The Fiber Department emphasizes appreciation and examination of textile structure, the expressive and physical characteristics of a pliable, flexible plane, and its uses. The inherent properties of fiber, its long and rich history as a medium for both fine and applied arts, and the technical developments in the medium serve as points of departure for experimentation and exploration by fiber majors.

The department is concerned not only with the production and understanding of fiberwork itself, but with its interaction and connection to other media and materials. The department also presents students with critical writings not only concerning fiber specifically, but also on contemporary issues in the world of art.

Although there is a strong sculptural emphasis and the Fiber Department works closely with the other departments in sculptural studies - ceramics and interdisciplinary sculpture - both 2D and 3D approaches are explored. Many fiber students create work that involves installation, performance, video, and other cross-disciplinary approaches. Students are introduced to conventional and unconventional processes, including dyeing, sewing, screenprinting, weaving, smart textiles, the manipulation of three-dimensional forms, pliable constructions, collage, assemblage, and sculptural surfaces.

Fiber majors take a series of courses designed to build competence with a wide variety of materials, methods, and equipment. The major's ample number of electives fall into three groups: fiber electives, 3D electives, and studio electives. The last group allows students to take courses in any discipline and permits students to explore a wide variety of media in order to enhance the conceptual and aesthetic judgments they bring back to their work in fiber.

Fiber majors join majors from the other departments in the sculptural studies area to take a junior-year seminar. The capstone experience is FB 400/FB 401 Senior Independent, a two-semester course with a writing component in which students complete their senior thesis. In this course, students pursue and create a major body of work growing out of their own personal direction. All seniors participate in a senior exhibition during the week preceding graduation.

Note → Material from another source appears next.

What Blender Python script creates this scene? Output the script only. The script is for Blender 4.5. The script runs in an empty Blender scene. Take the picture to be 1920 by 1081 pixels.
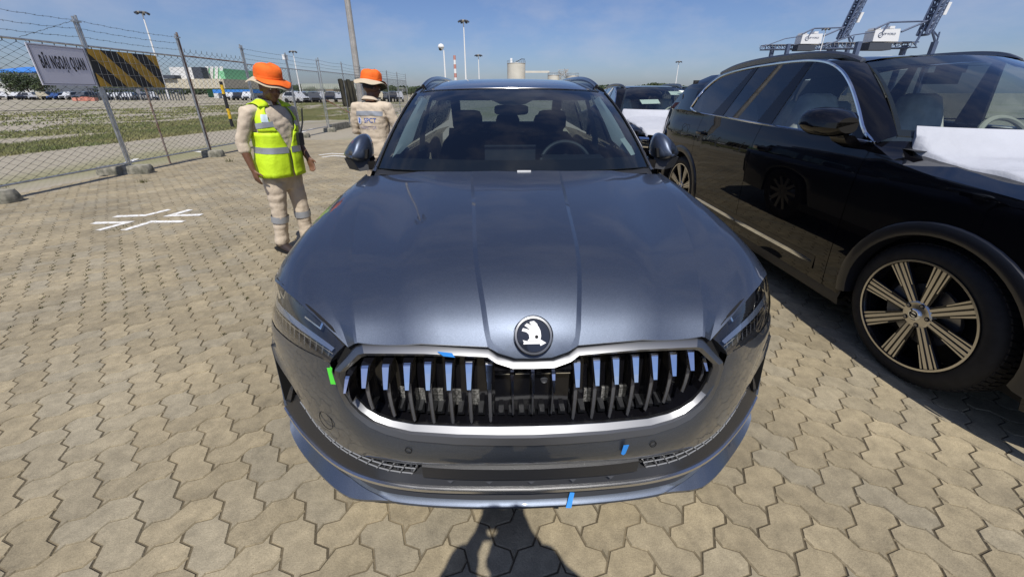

The Fiber Arts Center is located on the second floor of Mount Royal Station. The facilities include studios, a large dyeing facility, and a seminar room. Some of the equipment available for students' use includes industrial and household sewing machines, sergers, computerized embroidery machines, looms (seven eight-harness floor looms, 13 four-harness floor looms, one AVL 16-harness production computer loom, and one tapestry loom), a digital textile printer, knitting machines, pleating machines, a steam cabinet, a commercial open-burner stove with four units, stainless steel wash-out sinks, a darkroom with a 60-inch-wide light table for photoscreen work, washer and dryers, and carding machines for felting. On the first floor of the Mount Royal Station is the smart textiles lab. The smart textiles lab includes soldering and electronic equipment and materials including arduinos, sensors, LEDs, motors, fabric and conductive thread, as well, it is connected to a 3D fabrication lab equipped with laser cutters and 3D printing. The Smart textiles classes explore innovative materials, models of research and development in textile and product design, electronics, responsive textiles, and the interface of technology in wearable form. Research is supported by a comprehensive departmental library.